Add the gelatin sheets to a large bowl of cold water and let bloom 4 minutes. Remove the gelatin from the water and squeeze out excess water. Add the gelatin to the sesame seed paste mixture and stir until the gelatin dissolves completely.

3

Pour the mixture into a lightly oiled 8-inch glass loaf dish. Chill several hours or overnight until gelatin is set.

4

To make the sesame nougatine, combine sugar and 2 tablespoons water in a small saucepan. Bring to a boil over medium heat, occasionally brushing down the sides of the pan with room temperature water. Cook until the syrup turns amber color (hard-crack stage, 300 to 310 degrees), about 9 to 12 minutes.

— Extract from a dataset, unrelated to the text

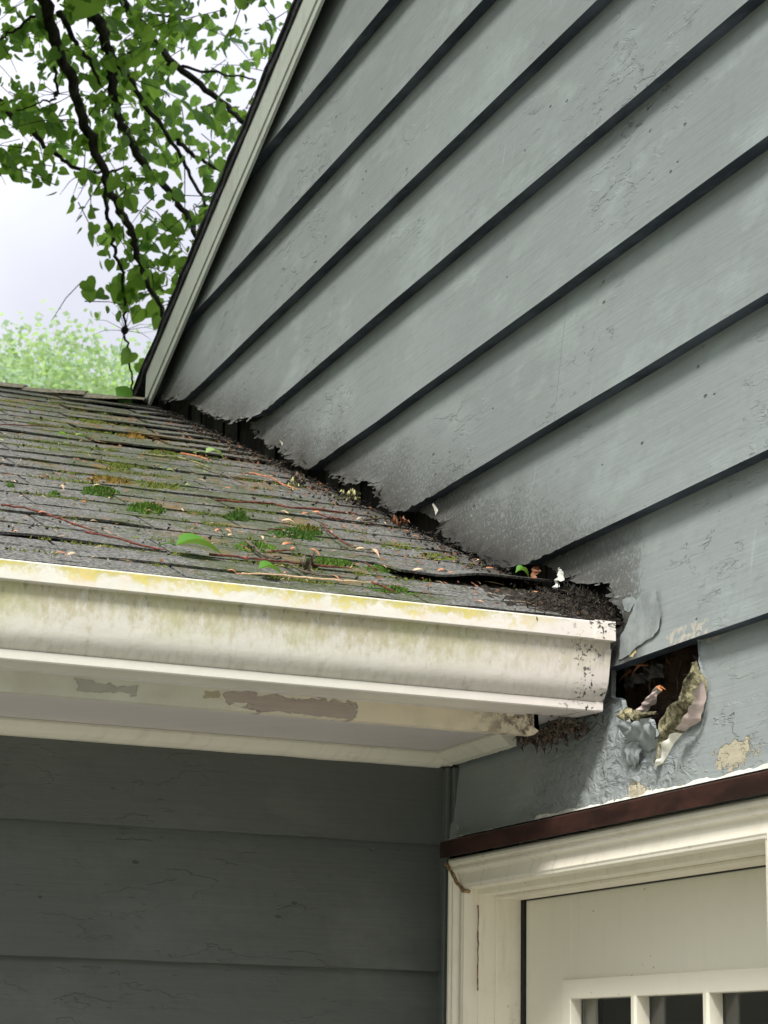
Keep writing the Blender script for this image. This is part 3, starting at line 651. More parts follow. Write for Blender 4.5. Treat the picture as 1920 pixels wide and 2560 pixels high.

Stir in the sesame seeds.

5

Pour the caramel out onto a Silpat or parchment-lined cookie sheet, spreading the caramel out to about one-eighth-inch thick. Let cool to room temperature, about 10 minutes, then crack some of the nougatine into 5 small shards for garnishing and break the rest into small pieces with a heavy glass so the candy is broken, not crushed.

6

Muddle the raspberries with 1 to 1 1/2 tablespoons lemon juice. Add 1 tablespoon of water or more to give them a saucy consistency.

7

To serve, loosen the edges of the gelatin with a spatula. Invert it onto a flat tray and turn the top side up. Trim about a quarter-inch around the edges so all sides are square. Cut into 1-inch cubes (use a knife sprayed with cooking spray for easier cutting). Arrange 5 cubes on a plate. Garnish with a shard of nougatine and sprinkle broken nougatine and a drizzle of muddled raspberries.

From Josh DeChellis, chef at Sumile and Jovia in New York. Black sesame seeds and black sesame seed paste are available at Asian markets. Make a simple syrup by heating one-third cup sugar in one-third cup water until it dissolves.